Please print exactly the lines below, from the start of the material up to and including the line with "runway', cat='grass', kind='stuff')", but none of the pictures.

+++ Information provided +++

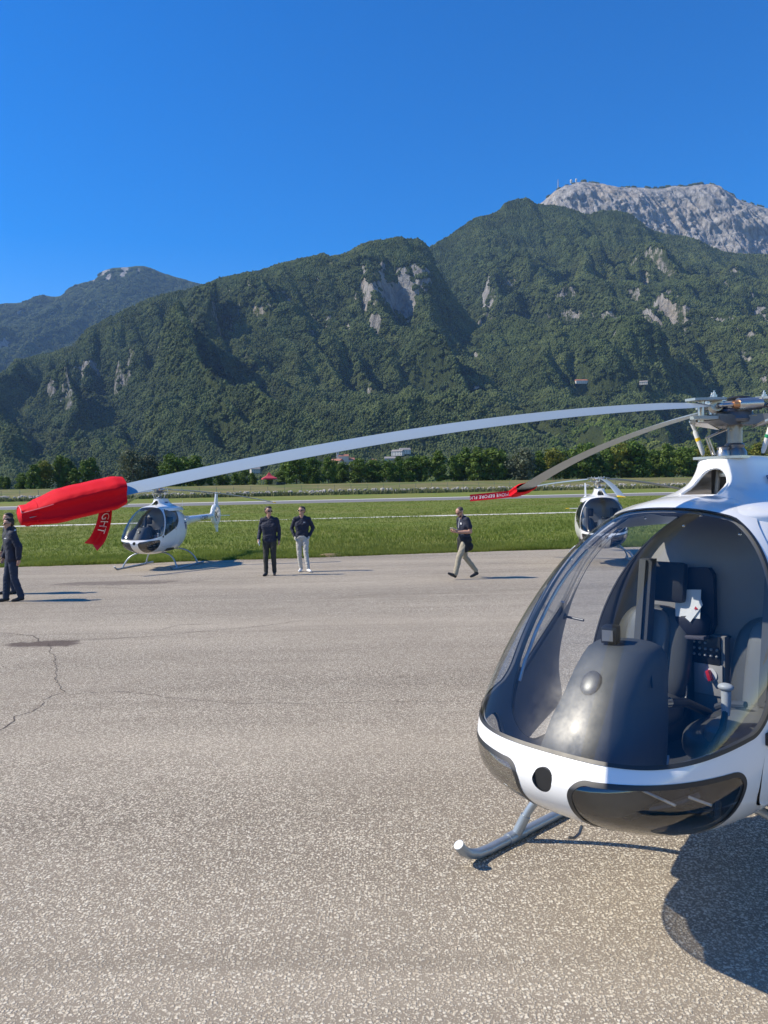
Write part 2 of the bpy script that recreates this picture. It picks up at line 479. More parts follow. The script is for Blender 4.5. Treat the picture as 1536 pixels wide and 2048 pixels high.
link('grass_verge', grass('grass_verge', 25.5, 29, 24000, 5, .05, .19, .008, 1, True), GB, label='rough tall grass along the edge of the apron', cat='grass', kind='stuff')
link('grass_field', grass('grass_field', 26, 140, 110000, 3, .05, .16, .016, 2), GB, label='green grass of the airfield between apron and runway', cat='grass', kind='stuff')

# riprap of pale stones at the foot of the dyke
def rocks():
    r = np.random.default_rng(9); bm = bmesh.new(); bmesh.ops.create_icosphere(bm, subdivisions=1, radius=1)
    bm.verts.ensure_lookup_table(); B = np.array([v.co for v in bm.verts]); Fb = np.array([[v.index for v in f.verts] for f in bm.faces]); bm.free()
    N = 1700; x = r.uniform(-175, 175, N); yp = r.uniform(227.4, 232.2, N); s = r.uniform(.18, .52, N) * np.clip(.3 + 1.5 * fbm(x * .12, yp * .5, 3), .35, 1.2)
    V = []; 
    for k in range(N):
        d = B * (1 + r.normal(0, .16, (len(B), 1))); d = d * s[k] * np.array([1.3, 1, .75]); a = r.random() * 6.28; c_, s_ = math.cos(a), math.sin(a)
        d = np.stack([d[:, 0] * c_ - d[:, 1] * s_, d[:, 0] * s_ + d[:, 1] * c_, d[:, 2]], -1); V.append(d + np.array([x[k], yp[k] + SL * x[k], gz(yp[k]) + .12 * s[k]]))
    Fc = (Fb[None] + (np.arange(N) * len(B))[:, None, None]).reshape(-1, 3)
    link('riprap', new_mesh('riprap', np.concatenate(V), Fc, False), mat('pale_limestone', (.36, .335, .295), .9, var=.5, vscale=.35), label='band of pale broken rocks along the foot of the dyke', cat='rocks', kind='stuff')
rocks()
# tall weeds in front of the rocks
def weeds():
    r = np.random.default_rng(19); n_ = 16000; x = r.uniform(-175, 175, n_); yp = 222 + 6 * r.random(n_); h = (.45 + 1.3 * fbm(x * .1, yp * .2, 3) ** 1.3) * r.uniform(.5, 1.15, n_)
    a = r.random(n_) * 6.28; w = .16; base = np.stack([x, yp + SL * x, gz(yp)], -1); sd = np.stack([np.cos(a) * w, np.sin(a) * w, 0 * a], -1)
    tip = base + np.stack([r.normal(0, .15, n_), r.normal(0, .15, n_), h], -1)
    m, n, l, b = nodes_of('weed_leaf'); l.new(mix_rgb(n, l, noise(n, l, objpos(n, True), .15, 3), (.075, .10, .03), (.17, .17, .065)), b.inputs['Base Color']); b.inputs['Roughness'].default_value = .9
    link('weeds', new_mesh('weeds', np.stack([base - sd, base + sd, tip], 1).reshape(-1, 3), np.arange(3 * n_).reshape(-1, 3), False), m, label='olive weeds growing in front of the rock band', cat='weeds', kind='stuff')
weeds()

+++

> Result of this task:
Write part 2 of the bpy script that recreates this picture. It picks up at line 479. More parts follow. The script is for Blender 4.5. Treat the picture as 1536 pixels wide and 2048 pixels high.
link('grass_verge', grass('grass_verge', 25.5, 29, 24000, 5, .05, .19, .008, 1, True), GB, label='rough tall grass along the edge of the apron', cat='grass', kind='stuff')
link('grass_field', grass('grass_field', 26, 140, 110000, 3, .05, .16, .016, 2), GB, label='green grass of the airfield between apron and runway', cat='grass', kind='stuff')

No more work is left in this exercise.